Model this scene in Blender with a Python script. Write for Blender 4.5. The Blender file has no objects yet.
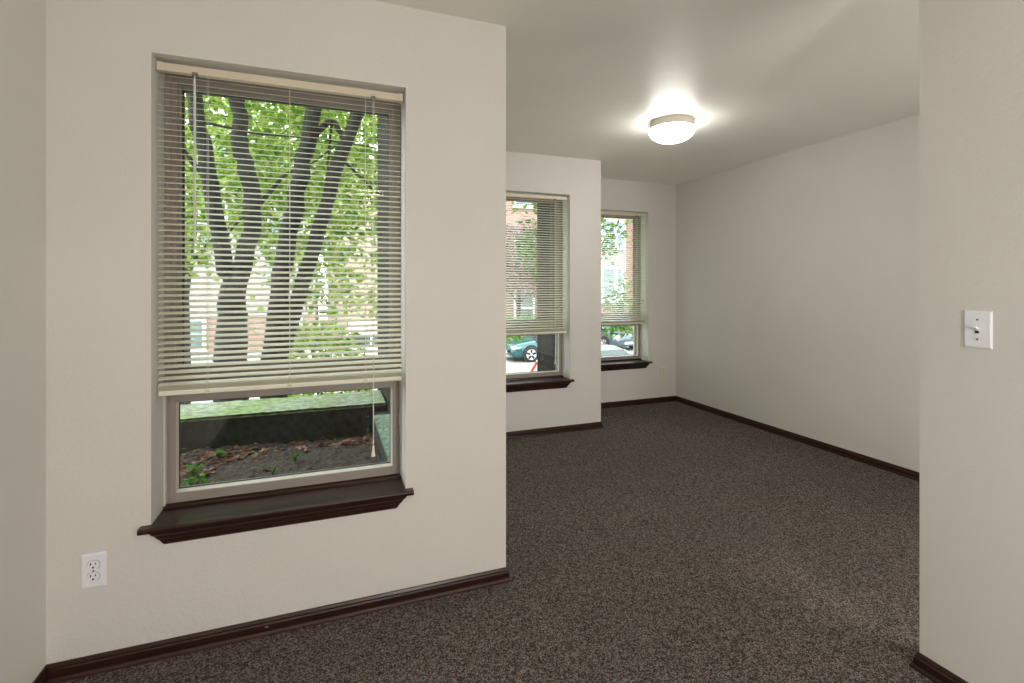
import bpy, math, random
from mathutils import Vector, Matrix
random.seed(7)
C = bpy.context.scene
col = C.collection
PI = math.pi

# ------------------------------------------------------------------ mesh builder
class MB:
    def __init__(self):
        self.v = []; self.f = []; self.sm = []
    def add(self, vs, fs, smooth=False):
        n = len(self.v)
        self.v += [tuple(p) for p in vs]
        for f in fs:
            self.f.append([i + n for i in f]); self.sm.append(smooth)
        return self
    def box(self, x0, x1, y0, y1, z0, z1):
        if x0 > x1: x0, x1 = x1, x0
        if y0 > y1: y0, y1 = y1, y0
        if z0 > z1: z0, z1 = z1, z0
        vs = [(x, y, z) for x in (x0, x1) for y in (y0, y1) for z in (z0, z1)]
        return self.add(vs, [(0, 1, 3, 2), (4, 6, 7, 5), (0, 4, 5, 1), (2, 3, 7, 6), (0, 2, 6, 4), (1, 5, 7, 3)])
    def bbox(self, x0, x1, y0, y1, z0, z1, b=.002):
        # box with chamfered vertical/horizontal edges (all twelve)
        import bmesh
        bm = bmesh.new()
        vs = [bm.verts.new((x, y, z)) for x in (x0, x1) for y in (y0, y1) for z in (z0, z1)]
        for q in [(0, 1, 3, 2), (4, 6, 7, 5), (0, 4, 5, 1), (2, 3, 7, 6), (0, 2, 6, 4), (1, 5, 7, 3)]:
            bm.faces.new([vs[i] for i in q])
        bm.normal_update()
        bmesh.ops.bevel(bm, geom=list(bm.edges), offset=b, segments=2, affect='EDGES', profile=.5)
        bm.verts.index_update()
        self.add([v.co[:] for v in bm.verts], [[v.index for v in f.verts] for f in bm.faces])
        bm.free()
        return self
    def prism(self, pts, fn, t0, t1, smooth=False, caps=True):
        # pts: closed 2-D outline; fn(a, b, t) -> xyz ; extruded t0..t1
        n = len(pts)
        vs = [fn(a, b, t0) for a, b in pts] + [fn(a, b, t1) for a, b in pts]
        fs = [(i, (i + 1) % n, n + (i + 1) % n, n + i) for i in range(n)]
        self.add(vs, fs, smooth)
        if caps:
            self.add(vs, [list(range(n))[::-1], list(range(n, 2 * n))])
        return self
    def tube(self, path, radii, seg=8, caps=True, smooth=True, wob=0, rnd=None):
        P = [Vector(p) for p in path]
        if not isinstance(radii, (list, tuple)): radii = [radii] * len(P)
        vs = []; N = len(P)
        up = None
        for i, p in enumerate(P):
            t = (P[min(i + 1, N - 1)] - P[max(i - 1, 0)]).normalized()
            if up is None:
                up = Vector((0, 0, 1)) if abs(t.z) < .9 else Vector((1, 0, 0))
            a = t.cross(up).normalized(); b = a.cross(t).normalized(); up = b
            for k in range(seg):
                an = 2 * PI * k / seg
                r = radii[i] * (1 + (rnd.uniform(-wob, wob) if rnd else 0))
                vs.append(p + a * math.cos(an) * r + b * math.sin(an) * r)
        fs = []
        for i in range(N - 1):
            for k in range(seg):
                k2 = (k + 1) % seg
                fs.append((i * seg + k, i * seg + k2, (i + 1) * seg + k2, (i + 1) * seg + k))
        self.add(vs, fs, smooth)
        if caps:
            self.add(vs[:seg], [list(range(seg))[::-1]]); self.add(vs[-seg:], [list(range(seg))])
        return self
    def lathe(self, prof, c=(0, 0, 0), seg=32, axis='z', smooth=True):
        vs = []
        for r, h in prof:
            for k in range(seg):
                a = 2 * PI * k / seg
                x, y, z = r * math.cos(a), r * math.sin(a), h
                if axis == 'y': x, y, z = x, h, y
                if axis == 'x': x, y, z = h, x, y
                vs.append((c[0] + x, c[1] + y, c[2] + z))
        fs = []
        for i in range(len(prof) - 1):
            for k in range(seg):
                k2 = (k + 1) % seg
                fs.append((i * seg + k, i * seg + k2, (i + 1) * seg + k2, (i + 1) * seg + k))
        self.add(vs, fs, smooth)
        self.add(vs[:seg], [list(range(seg))[::-1]]); self.add(vs[-seg:], [list(range(seg))])
        return self
    def shift(self, M):
        self.v = [tuple(M @ Vector(p)) for p in self.v]; return self
    def build(self, name, mat, parent=None, bevel=0, origin=None):
        me = bpy.data.meshes.new(name)
        vs = self.v
        if origin: vs = [(a - origin[0], b - origin[1], c - origin[2]) for a, b, c in vs]
        me.from_pydata(vs, [], self.f)
        me.polygons.foreach_set('use_smooth', self.sm)
        me.materials.append(mat)
        me.update()
        o = bpy.data.objects.new(name, me); col.objects.link(o)
        if origin: o.location = origin
        if parent is not None: o.parent = parent
        if bevel:
            m = o.modifiers.new('bevel', 'BEVEL'); m.width = bevel; m.segments = 2; m.limit_method = 'ANGLE'
        return o

def tag(o, label=None, cat=None, group=None, kind=None):
    if label: o['label'] = label
    if cat: o['category'] = cat
    if group: o['group'] = group
    if kind: o['kind'] = kind
    return o
def empty(name, loc=(0, 0, 0), rz=0):
    o = bpy.data.objects.new(name, None); col.objects.link(o)
    o.location = loc; o.rotation_euler = (0, 0, rz); o.empty_display_size = .1
    return o

# ------------------------------------------------------------------ materials
def new_mat(name):
    m = bpy.data.materials.new(name); m.use_nodes = True
    nt = m.node_tree; b = nt.nodes['Principled BSDF']
    return m, nt, b
def N(nt, t, **kw):
    n = nt.nodes.new(t)
    for k, v in kw.items(): setattr(n, k, v)
    return n
def noise(nt, scale, detail=3, rough=.5, stretch=None, dist=0):
    tc = N(nt, 'ShaderNodeTexCoord'); mp = N(nt, 'ShaderNodeMapping')
    if stretch: mp.inputs['Scale'].default_value = stretch
    n = N(nt, 'ShaderNodeTexNoise')
    n.inputs['Scale'].default_value = scale; n.inputs['Detail'].default_value = detail
    n.inputs['Roughness'].default_value = rough; n.inputs['Distortion'].default_value = dist
    nt.links.new(tc.outputs['Object'], mp.inputs['Vector']); nt.links.new(mp.outputs['Vector'], n.inputs['Vector'])
    return n
def ramp(nt, src, stops):
    r = N(nt, 'ShaderNodeValToRGB')
    e = r.color_ramp.elements
    e[0].position = stops[0][0]; e[0].color = (*stops[0][1], 1)
    e[1].position = stops[1][0]; e[1].color = (*stops[1][1], 1)
    for p, c in stops[2:]:
        k = e.new(p); k.color = (*c, 1)
    nt.links.new(src, r.inputs['Fac'])
    return r
def bump(nt, b, src, strength, dist):
    u = N(nt, 'ShaderNodeBump'); u.inputs['Strength'].default_value = strength; u.inputs['Distance'].default_value = dist
    nt.links.new(src, u.inputs['Height']); nt.links.new(u.outputs['Normal'], b.inputs['Normal'])
def simple(name, c, rough=.5, metal=0, spec=.5, var=0, vscale=20, coat=0):
    m, nt, b = new_mat(name)
    b.inputs['Base Color'].default_value = (*c, 1); b.inputs['Roughness'].default_value = rough
    b.inputs['Metallic'].default_value = metal; b.inputs['Specular IOR Level'].default_value = spec
    b.inputs['Coat Weight'].default_value = coat
    if var:
        n = noise(nt, vscale, 4)
        r = ramp(nt, n.outputs['Fac'], [(.3, tuple(x * (1 - var) for x in c)), (.7, tuple(min(1, x * (1 + var)) for x in c))])
        nt.links.new(r.outputs['Color'], b.inputs['Base Color'])
    return m
M = {}
def paint(name, c, rough, spec):
    m, nt, b = new_mat(name)
    b.inputs['Roughness'].default_value = rough; b.inputs['Specular IOR Level'].default_value = spec
    n = noise(nt, 1.7, 3)
    r = ramp(nt, n.outputs['Fac'], [(.3, tuple(x * .97 for x in c)), (.7, tuple(x * 1.02 for x in c))])
    nt.links.new(r.outputs['Color'], b.inputs['Base Color'])
    n1 = noise(nt, 95, 3, .55); n2 = noise(nt, 9, 3, .5)
    ma = N(nt, 'ShaderNodeMath', operation='MULTIPLY_ADD'); ma.inputs[1].default_value = 2.0
    nt.links.new(n2.outputs['Fac'], ma.inputs[0]); nt.links.new(n1.outputs['Fac'], ma.inputs[2])
    bump(nt, b, ma.outputs[0], .16, .006)
    return m
M['wall'] = paint('wall_paint', (.70, .68, .648), .62, .35)
M['ceiling'] = paint('ceiling_paint', (.82, .80, .74), .42, .5)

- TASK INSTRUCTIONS
Reproduce only the lines from the beginning of the data through the line that contains "PI = math.pi", both included, and please drop the pictures.

- TASK OUTPUT
Model this scene in Blender with a Python script. Write for Blender 4.5. The Blender file has no objects yet.
import bpy, math, random
from mathutils import Vector, Matrix
random.seed(7)
C = bpy.context.scene
col = C.collection
PI = math.pi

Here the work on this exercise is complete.